Din din din. Ha llegado el pronóstico meteorológico como al final de cada día.
—Ha cambiado el pronóstico. Pasado mañana dan un día espectacular —Rodrigo pone cara de asombro—. Todo despejado, nada de viento y…. ¡15º!
A los dos días estoy subiendo una ladera tapizada de turba y disfrutando de esos 15º. En la ventana pronosticada del día anterior pudimos volver navegando al campamento base sin contratiempos. Con el trabajo concluido y el espectacular día que nos regala Patagonia, hemos decidido atravesar el bosque y subir por la ruta normal hacia el Schiaparelli. Rodrigo e Inti han ido a volar el dron al frente del glaciar y yo he cogido una radio y estoy subiendo la ladera que conecta con la cresta en dirección al Col. Vittore, siguiendo la ruta de los Ragni di Lecco de 1986, que hicieron la primera a los 2145 metros de la cumbre oeste del Sarmiento, cima secundaria, treinta años después de que los también italianos Carlo Mauri y Clemente Maffei hicieran la primera ascensión a la principal, que con sus 2207 metros ha tenido que esperar hasta el año 2013, cuando el chileno Camilo Rada y la argentina Natalia Martínez hicieron la segunda ascensión y primera invernal. En un día despejado, el hielo que recubre el Sarmiento puede verse desde Punta Arenas, y si uno tiene la suerte de verlo mientras navega por el Estrecho de Magallanes, en dirección al Canal Onashaga, más conocido como Beagle, la visión se torna en admiración.

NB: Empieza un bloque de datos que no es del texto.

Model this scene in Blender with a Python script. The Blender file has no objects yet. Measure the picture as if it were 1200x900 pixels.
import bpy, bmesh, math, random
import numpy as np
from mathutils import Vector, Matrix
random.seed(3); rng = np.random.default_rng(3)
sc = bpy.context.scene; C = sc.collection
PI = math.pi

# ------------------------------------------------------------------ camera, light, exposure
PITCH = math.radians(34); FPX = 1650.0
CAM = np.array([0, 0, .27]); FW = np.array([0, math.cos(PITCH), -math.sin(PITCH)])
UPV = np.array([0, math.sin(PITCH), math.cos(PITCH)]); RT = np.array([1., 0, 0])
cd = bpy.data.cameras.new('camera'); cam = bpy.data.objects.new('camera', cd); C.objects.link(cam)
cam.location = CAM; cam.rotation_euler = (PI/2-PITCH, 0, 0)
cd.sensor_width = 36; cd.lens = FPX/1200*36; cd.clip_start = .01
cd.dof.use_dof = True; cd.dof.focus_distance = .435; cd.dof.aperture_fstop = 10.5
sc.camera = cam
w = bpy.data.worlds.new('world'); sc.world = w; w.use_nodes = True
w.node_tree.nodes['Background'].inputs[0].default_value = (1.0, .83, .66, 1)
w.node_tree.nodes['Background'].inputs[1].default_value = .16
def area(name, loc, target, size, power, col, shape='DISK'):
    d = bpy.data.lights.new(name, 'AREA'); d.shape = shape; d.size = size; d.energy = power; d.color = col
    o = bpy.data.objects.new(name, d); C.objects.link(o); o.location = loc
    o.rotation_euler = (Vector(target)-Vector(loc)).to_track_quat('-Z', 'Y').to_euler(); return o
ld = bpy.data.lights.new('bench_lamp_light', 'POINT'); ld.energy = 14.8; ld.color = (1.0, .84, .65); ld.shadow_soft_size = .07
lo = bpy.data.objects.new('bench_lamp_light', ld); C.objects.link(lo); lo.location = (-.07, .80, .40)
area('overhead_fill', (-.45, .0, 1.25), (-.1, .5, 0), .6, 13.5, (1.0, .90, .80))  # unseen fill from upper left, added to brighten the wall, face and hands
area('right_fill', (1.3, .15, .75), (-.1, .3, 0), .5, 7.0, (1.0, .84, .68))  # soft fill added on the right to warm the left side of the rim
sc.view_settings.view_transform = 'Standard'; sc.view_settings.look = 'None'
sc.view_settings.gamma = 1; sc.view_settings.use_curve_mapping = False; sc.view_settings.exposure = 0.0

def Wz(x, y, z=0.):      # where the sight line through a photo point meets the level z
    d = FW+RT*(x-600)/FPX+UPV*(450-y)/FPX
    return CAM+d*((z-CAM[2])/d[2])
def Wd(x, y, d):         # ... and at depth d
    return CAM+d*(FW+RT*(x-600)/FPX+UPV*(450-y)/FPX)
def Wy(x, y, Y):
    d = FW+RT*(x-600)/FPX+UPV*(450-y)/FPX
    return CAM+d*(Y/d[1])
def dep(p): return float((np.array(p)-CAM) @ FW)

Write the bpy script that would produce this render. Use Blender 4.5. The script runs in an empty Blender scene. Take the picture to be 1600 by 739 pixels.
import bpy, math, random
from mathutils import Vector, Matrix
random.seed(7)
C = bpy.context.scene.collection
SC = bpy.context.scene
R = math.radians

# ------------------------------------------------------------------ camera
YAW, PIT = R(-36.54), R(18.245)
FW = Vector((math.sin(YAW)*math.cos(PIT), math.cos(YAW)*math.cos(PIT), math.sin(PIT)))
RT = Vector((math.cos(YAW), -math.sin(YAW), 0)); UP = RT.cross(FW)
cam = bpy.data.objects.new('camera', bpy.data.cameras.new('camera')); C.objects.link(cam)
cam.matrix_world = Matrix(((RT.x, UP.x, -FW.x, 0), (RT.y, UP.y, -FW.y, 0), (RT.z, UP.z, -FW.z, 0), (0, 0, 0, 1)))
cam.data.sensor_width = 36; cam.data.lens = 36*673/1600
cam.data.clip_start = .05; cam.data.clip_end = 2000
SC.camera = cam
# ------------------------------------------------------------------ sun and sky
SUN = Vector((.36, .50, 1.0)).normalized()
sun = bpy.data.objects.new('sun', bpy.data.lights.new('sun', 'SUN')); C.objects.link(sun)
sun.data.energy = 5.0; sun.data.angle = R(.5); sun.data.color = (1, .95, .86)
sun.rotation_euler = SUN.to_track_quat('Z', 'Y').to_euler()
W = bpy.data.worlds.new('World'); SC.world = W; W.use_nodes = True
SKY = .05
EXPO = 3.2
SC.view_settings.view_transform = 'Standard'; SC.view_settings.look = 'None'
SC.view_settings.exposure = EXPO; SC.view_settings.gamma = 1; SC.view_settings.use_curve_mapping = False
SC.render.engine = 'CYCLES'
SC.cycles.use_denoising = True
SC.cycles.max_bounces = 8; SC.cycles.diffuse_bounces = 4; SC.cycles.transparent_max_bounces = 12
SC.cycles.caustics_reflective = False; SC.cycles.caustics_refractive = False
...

Mi idea es ascender lo suficiente para poder ver el Sarmiento lo más cerca posible. Cuando ya llevo un rato ascendiendo por una cresta fácil y bastante ancha, se estrecha ligeramente y tengo que usar las manos para trepar un poco más. Al llegar de nuevo a una zona sencilla, levanto la cabeza y me tengo que parar. Ahí está, en todo su esplendor, después de toda la expedición al fin consigo ver esta magnífica montaña que no pocos han calificado como una de las más impresionantes. Continúo ascendiendo durante un rato hasta que un cortado me obliga a detenerme. Podría pasar sin mayores problemas, pero solo y sin cuerda una caída sería algo serio, y 50 metros más allá comienza la nieve dura y no he traído los crampones, por lo que es absurdo que complique el paseo de esta manera. Saco el termo de la mochila y me sirvo un vaso de té mirando las paredes verticales totalmente cubiertas de hielo que durante tantos años han recibido intentos pero muy pocas veces han concedido ascensos. Entonces me giro, y me tengo que sentar.
Con la idea de ver de cerca el Sarmiento no me había percatado de mi alrededor. Desde este punto tengo la suerte de tener una panorámica impresionante bajo un cielo totalmente despejado y un sol que calienta por primera vez en once días, en unas condiciones que tenían muy pocas posibilidades de producirse en un lugar como este y con tiempo libre para disfrutarlas. Islas, canales, fiordos, bosques, montañas, nieve, glaciares, ríos, lagos, cascadas, y todo ello combinado en una mezcla perfecta produciendo un paisaje tan fascinante que…
Brrrr brrrr brrrr. Me suenan las tripas y me doy cuenta que tengo caleta de hambre. Mientras termino el té y me dispongo a descender en busca de mis compañeros, ya voy soñando con el sabor del magnífico daff con curry que tenemos para cenar.